“Houses of Ill Fame” in Boston, 1907-1910: A Police Report

By Anna J. Cook

A graduate student doing research on early social work and “delinquent” girls recently reviewed a publication in our collection titled A Record of the Enforcement of the Laws Against Sexual Immorality Since December 1, 1907 as Contained in the Information relating thereto Embodied in the Reports to the Governor of Massachusetts made Annually by the Police Commissioner for the City of Boston (City of Boston: Printing Department, [1910?]). The report compiles data on police activity between 1907 and 1910 to contain “public and semipublic sexual immorality” in the city of Boston.  “Total extinction” of immorality “cannot be hoped for, can hardly be imagined; but effectual restraint can be applied,” wrote Police Commissioner Stephen O’Meara in his introduction to the report.

Attempts at such “restraint” are what the report documents. For example, the report offers a table showing the number of “houses of ill fame” against which charges were brought (between 1879 and 1908, the number fluctuated from a low of 19 to a high of 114 annually) and enumerates how the “keepers” of these houses were punished. Most common was a fine of $50.00; two, however, were imprisoned and seven sent to a “house of correction” for one year.

“Night walkers” (women who sold sex on the street) were similarly rounded up and fined or confined in prisons or correction facilities. Notable for historians is the data on the sex workers that the author of the report believed was relevant to include. They provided tables showing the birthplace and age of women who had been found in brothels and who had been found working on the street, as well as detailing the punishments meted out. Specifically, they seem interested in noting the number of women who are native U.S. rather than foreign-born residents. Of the 375 women and girls arrested on the street (no mention is made of male prostitutes), 266 were from the United States while the remaining 109 had been born 14 other nations, all European countries with the exception of Canada and Russia. Their age ranged from sixteen to “above 40.” In addition, the police also arrested 46 women and girls who, “though conducting themselves in an immoral manner on the streets, were in most cases hardly more than delinquent or wayward children,” most often returned to their parents or placed on probation.

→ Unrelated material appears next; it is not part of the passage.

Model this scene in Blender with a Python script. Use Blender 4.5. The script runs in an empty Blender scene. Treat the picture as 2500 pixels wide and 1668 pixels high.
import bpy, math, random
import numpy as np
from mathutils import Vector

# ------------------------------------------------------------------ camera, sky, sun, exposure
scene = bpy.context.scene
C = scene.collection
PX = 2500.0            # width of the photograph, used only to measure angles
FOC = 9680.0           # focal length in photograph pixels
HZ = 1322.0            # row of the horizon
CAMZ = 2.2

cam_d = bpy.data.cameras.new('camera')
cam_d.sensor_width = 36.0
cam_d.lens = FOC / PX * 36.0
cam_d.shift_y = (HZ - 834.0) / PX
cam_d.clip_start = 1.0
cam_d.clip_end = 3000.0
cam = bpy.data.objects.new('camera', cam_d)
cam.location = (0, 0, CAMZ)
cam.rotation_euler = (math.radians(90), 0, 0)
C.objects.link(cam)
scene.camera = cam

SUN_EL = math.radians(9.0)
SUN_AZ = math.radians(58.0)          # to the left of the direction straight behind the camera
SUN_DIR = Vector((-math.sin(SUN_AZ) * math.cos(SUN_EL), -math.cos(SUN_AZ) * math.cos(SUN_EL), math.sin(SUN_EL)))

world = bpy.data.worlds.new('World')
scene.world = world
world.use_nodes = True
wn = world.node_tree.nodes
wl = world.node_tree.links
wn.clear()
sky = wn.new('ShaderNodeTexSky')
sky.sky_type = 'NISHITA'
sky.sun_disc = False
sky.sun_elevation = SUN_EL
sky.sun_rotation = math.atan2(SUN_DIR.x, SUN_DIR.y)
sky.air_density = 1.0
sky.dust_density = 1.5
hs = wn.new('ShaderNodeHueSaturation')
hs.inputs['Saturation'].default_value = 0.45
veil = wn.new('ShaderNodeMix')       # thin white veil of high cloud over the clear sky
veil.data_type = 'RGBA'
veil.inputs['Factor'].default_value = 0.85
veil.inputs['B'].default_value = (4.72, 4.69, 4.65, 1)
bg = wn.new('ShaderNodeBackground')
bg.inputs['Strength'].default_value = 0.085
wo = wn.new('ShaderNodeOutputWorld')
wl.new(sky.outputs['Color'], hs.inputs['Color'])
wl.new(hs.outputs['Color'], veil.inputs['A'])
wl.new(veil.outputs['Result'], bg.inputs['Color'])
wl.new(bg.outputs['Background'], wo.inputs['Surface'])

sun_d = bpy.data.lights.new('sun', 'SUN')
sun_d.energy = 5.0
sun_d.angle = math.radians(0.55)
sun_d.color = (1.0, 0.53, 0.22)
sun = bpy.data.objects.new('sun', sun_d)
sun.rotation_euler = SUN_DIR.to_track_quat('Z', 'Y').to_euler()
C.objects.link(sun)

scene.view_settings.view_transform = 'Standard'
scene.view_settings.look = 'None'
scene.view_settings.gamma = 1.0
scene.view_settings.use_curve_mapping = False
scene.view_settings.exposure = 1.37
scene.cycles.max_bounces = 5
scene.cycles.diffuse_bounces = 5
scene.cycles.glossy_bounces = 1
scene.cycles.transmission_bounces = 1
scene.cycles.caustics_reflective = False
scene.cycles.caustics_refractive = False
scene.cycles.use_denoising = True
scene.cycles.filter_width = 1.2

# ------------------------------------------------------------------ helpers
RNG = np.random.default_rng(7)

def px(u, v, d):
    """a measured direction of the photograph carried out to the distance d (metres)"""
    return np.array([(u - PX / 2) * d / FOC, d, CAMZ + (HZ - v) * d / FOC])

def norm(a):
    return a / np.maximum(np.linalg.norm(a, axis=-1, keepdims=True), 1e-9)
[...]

The report also includes a section on public fears surrounding “white slavery,” cautioning that “the transition from a virtuous life to a life devoted wholly or in part to mercenary immorality … is rarely sudden.” Women and girls, rather than being coerced, instead found themselves lured into “mercenary immorality” for a variety of reasons, ranging from lack of religious training to poverty to exposure to “flashy public entertainments and reading matter which rouse their bad instincts.” (Probably reading this report is bad for me!)

This report is an intriguing example of the intersection of law enforcement and the emerging fields of social work in the early 1900s. The report, and other early 20th century publications on similar topics, can be viewed in our library during our business hours.